- Set problem:
Transcribe the records below from the first line to the line that includes "return base *", inclusive, and omit the pictures.
===== Entries
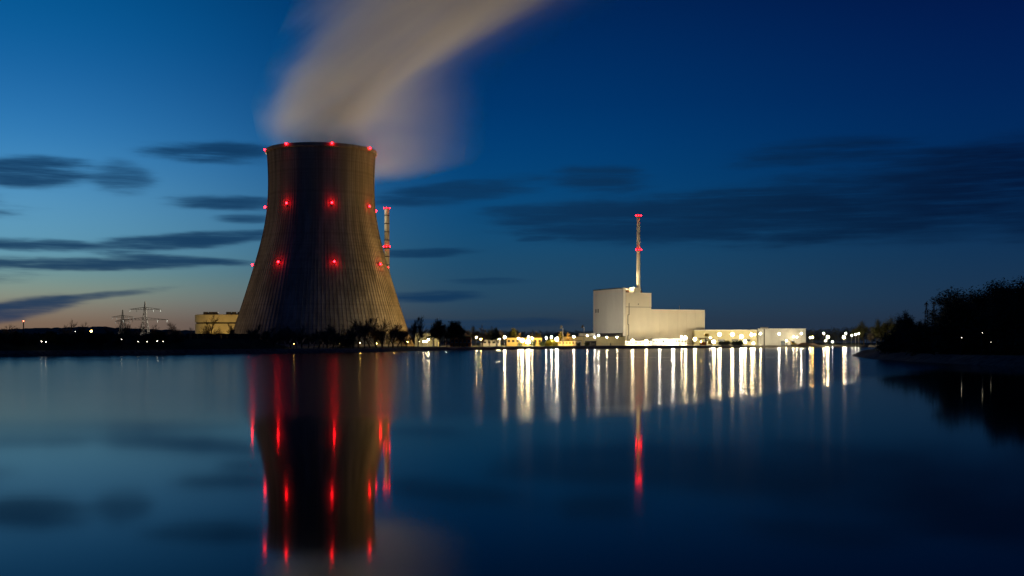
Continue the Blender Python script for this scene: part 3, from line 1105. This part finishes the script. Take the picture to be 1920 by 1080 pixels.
# ------------------------------------------------------------------ pylons
def pylon(px, D, ytop, arms, label, base=5.0, top=.8, th=.32, group=None, zg=None):
    X, H = PX(px, D), PZ(ytop, D) - GZ
    o2 = empty('pylon', (X, D, GZ), label, 'pylon', group)
    p2 = MB()

    def half(z_):
        f = z_ / H
        return base * (1 - f) ** 1.25 + top * .5 * (1 - f) + .25

    lv = [H * (1 - (1 - i / 11) ** 1.2) for i in range(12)]
    for i in range(11):
        z0_, z1_ = lv[i], lv[i + 1]
        h0, h1 = half(z0_), half(z1_)
        cs = [(-1, -1), (1, -1), (1, 1), (-1, 1)]
        for j in range(4):
            a_, b_ = cs[j], cs[(j + 1) % 4]
            p2.tube((a_[0] * h0, a_[1] * h0, z0_), (a_[0] * h1, a_[1] * h1, z1_), th, n=4, cap=False)
            p2.tube((a_[0] * h0, a_[1] * h0, z0_), (b_[0] * h1, b_[1] * h1, z1_), th * .6, n=3, cap=False)
            p2.tube((b_[0] * h0, b_[1] * h0, z0_), (a_[0] * h1, a_[1] * h1, z1_), th * .6, n=3, cap=False)
            p2.tube((a_[0] * h1, a_[1] * h1, z1_), (b_[0] * h1, b_[1] * h1, z1_), th * .6, n=3, cap=False)
    p2.build('lattice_mast', darksteel, o2)
    for (ya, hwpx) in arms:
        za, hw_ = PZ(ya, D) - GZ, hwpx / F * D
        p2 = MB()
        hb = half(za)
        for s in (-1, 1):
            nseg = 6
            for yy in (-hb, hb):
                p2.tube((s * hb, yy, za), (s * hw_, 0, za + .3), th * .8, n=4, cap=False)
                p2.tube((s * hb, yy, za + 2.6), (s * hw_, 0, za + .3), th * .8, n=4, cap=False)
                for q_ in range(nseg):
                    f0, f1 = q_ / nseg, (q_ + .5) / nseg
                    A = Vector((s * hb, yy, za)).lerp(Vector((s * hw_, 0, za + .3)), f0)
                    B = Vector((s * hb, yy, za + 2.6)).lerp(Vector((s * hw_, 0, za + .3)), f1)
                    p2.tube(A, B, th * .5, n=3, cap=False)
        arm = p2.build('crossarm', darksteel, o2)
        for s in (-1, 1):
            for f in (.5, .95):
                q2 = MB()
                xx = s * (hb + (hw_ - hb) * f)
                q2.tube((xx, 0, za + .1), (xx, 0, za - 2.6), .2, n=5)
                q2.build('insulator', bluegrey, arm)
    return o2


pylon(272, 1300, 565.5, [(580.5, 30), (600, 43)], 'taller lattice pylon with two wide crossarms on the left horizon')
pylon(230, 1420, 581, [(595, 21), (603, 14)], 'shorter lattice pylon left of the tall one')
pylon(1737, 1500, 566, [(571, 4), (585, 3.5)], 'left of two faint narrow pylons beyond the right woods', base=2.6, top=3.0, th=.22, group='faint pylons on the right')
pylon(1751, 1500, 567, [(570, 4), (584, 4.5)], 'right of two faint narrow pylons beyond the right woods', base=2.6, top=3.0, th=.22, group='faint pylons on the right')
# radio mast with a red lamp on the ridge
D = 2450
o_ = empty('radio_mast', (PX(44, D), D, 20), 'slim mast with a red lamp on the far left ridge', 'mast')
p_ = MB()
zt_ = PZ(602.5, D) - 20
for s in range(3):
    a = 2.1 * s
    p_.tube((1.6 * math.cos(a), 1.6 * math.sin(a), 0), (.5 * math.cos(a), .5 * math.sin(a), zt_), .45, n=4)
p_.build('lattice', darksteel, o_)
MB().ball((0, 0, zt_ + .6), 1.1, sub=2).build('red_lamp', emis((1, .16, .07), 14), o_)


# ------------------------------------------------------------------ trees
def grow(seed, H, levels, spread, n0, lean=0.0, leafy=0, leafsize=.5, up=.25, sides=3, th=1.0, first=.22, tmin=.03):
    """bare tree: returns (trunk MB, crown MB)"""
    rg = random.Random(seed)
    tr, cr2 = MB(), MB()
    tips = []

    def branch(p, d, L, r_, lev):
        nseg = 3 if lev < 2 else 2
        q_ = p
        dd = d.copy()
        pts_ = [p]
        for i in range(nseg):
            dd = (dd + Vector((rg.gauss(0, .13), rg.gauss(0, .13), rg.gauss(.02, .08)))).normalized()
            q2 = q_ + dd * (L / nseg)
            ra = max(tmin, r_ * (1 - .45 * i / nseg))
            rb2 = max(tmin, r_ * (1 - .45 * (i + 1) / nseg))
            (tr if lev <= 1 else cr2).tube(q_, q2, ra, rb2, n=(6 if lev == 0 else 4 if lev == 1 else sides), cap=False)
            q_ = q2
            pts_.append(q_)
        if lev >= levels:
            tips.append(q_)
            return
        nb_ = n0[min(lev, len(n0) - 1)]
        for j in range(nb_):
            f = rg.uniform(first if lev == 0 else .3, 1.0)
            k_ = min(nseg - 1, int(f * nseg))
            st_ = pts_[k_].lerp(pts_[k_ + 1], f * nseg - k_)
            az = rg.uniform(0, 6.28)
            sp = spread * rg.uniform(.6, 1.25)
            side = dd.orthogonal().normalized()
            side.rotate(Matrix.Rotation(az, 3, dd))
            nd_ = (dd * math.cos(sp) + side * math.sin(sp) + Vector((0, 0, up))).normalized()
            branch(st_, nd_, L * rg.uniform(.5, .72) * (1.0 if lev else .95 - .35 * (f - .2)), r_ * .55, lev + 1)
        branch(pts_[-1], dd, L * .6, r_ * .55, lev + 1)

    branch(Vector((0, 0, -.3)), Vector((lean, 0, 1)).normalized(), H * .46, H * .021 * th, 0)
    zmax = max(v[2] for v in tr.v + cr2.v)
    if leafy:
        for tp in tips:
            for i in range(leafy):
                c_ = tp + Vector((rg.gauss(0, .62), rg.gauss(0, .62), rg.gauss(0, .55)))
                s = leafsize * rg.uniform(.5, 1.3)
                u_ = Vector((rg.gauss(0, 1), rg.gauss(0, 1), rg.gauss(0, .7))).normalized() * s
                w2 = u_.orthogonal().normalized() * s * .6
                cr2.add([c_ - u_, c_ + w2, c_ + u_], [(0, 1, 2)])
    f = H / zmax
    for m_ in (tr, cr2):
        m_.v = [(a_ * f, b_ * f, c_ * f) for a_, b_, c_ in m_.v]
    return tr, cr2


PROTO = {}


def proto(kind, variants):
    PROTO[kind] = []
    for (args, cm_) in variants:
        tr, cr2 = grow(**args)
        a_, b_ = tr.mesh('trunk'), cr2.mesh('crown')
        a_.materials.append(bark)
        b_.materials.append(cm_)
        PROTO[kind].append((a_, b_))


proto('bare', [(dict(seed=3 + i, H=20.0, levels=4, spread=.62, n0=[7, 5, 4, 3], up=.2 + .06 * (i % 3), th=1.0, tmin=.034), twig) for i in range(5)])
proto('slim', [(dict(seed=31 + i, H=20.0, levels=4, spread=.42, n0=[9, 5, 5, 3], up=.4, th=.8, tmin=.034), twig) for i in range(3)])
proto('dense', [(dict(seed=51 + i, H=20.0, levels=4, spread=.66, n0=[7, 5, 4, 3], up=.15, leafy=7, leafsize=.55), leaf) for i in range(4)])
proto('bud', [(dict(seed=71 + i, H=20.0, levels=4, spread=.6, n0=[7, 5, 4, 3], up=.2, leafy=2, leafsize=.42), budleaf) for i in range(3)])
proto('near', [(dict(seed=91 + i, H=20.0, levels=4, spread=.66, n0=[8, 6, 5, 3], up=.12, leafy=5, leafsize=.42, th=1.2, first=.12), leaf) for i in range(4)])
proto('bush', [(dict(seed=111 + i, H=5.0, levels=3, spread=.8, n0=[9, 6, 4], up=.1, leafy=8, leafsize=.32, first=.05), leaf) for i in range(3)])
proto('yellowbush', [(dict(seed=131, H=5.0, levels=3, spread=.85, n0=[10, 6, 4], up=.1, leafy=9, leafsize=.34, first=.05), yellowleaf)])
proto('conifer', [(dict(seed=141 + i, H=20.0, levels=2, spread=1.45, n0=[46, 7], up=-.1, leafy=5, leafsize=.55, th=.9, first=.08), leaf) for i in range(2)])
tcount = 0


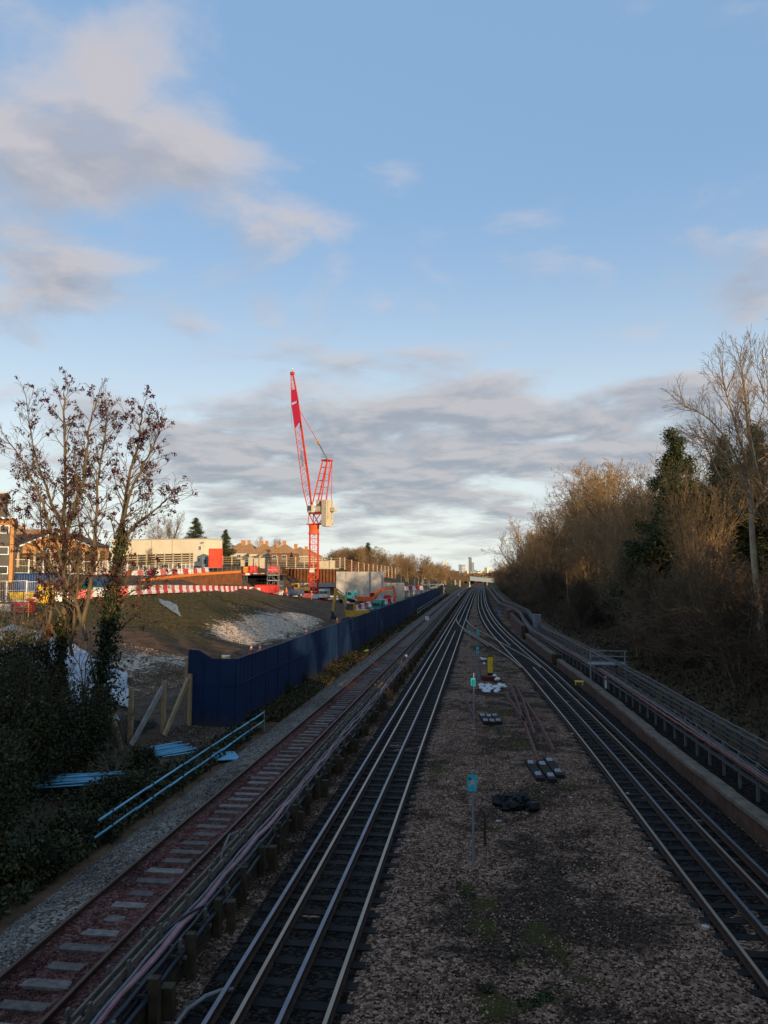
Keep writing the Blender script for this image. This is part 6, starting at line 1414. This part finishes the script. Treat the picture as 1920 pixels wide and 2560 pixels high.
==========
- Reply to the task:
Continue the Blender Python script for this scene: part 3, from line 1105. This part finishes the script. Take the picture to be 1920 by 1080 pixels.
# ------------------------------------------------------------------ pylons
def pylon(px, D, ytop, arms, label, base=5.0, top=.8, th=.32, group=None, zg=None):
    X, H = PX(px, D), PZ(ytop, D) - GZ
    o2 = empty('pylon', (X, D, GZ), label, 'pylon', group)
    p2 = MB()

    def half(z_):
        f = z_ / H
        return base * (1 - f) ** 1.25 + top * .5 * (1 - f) + .25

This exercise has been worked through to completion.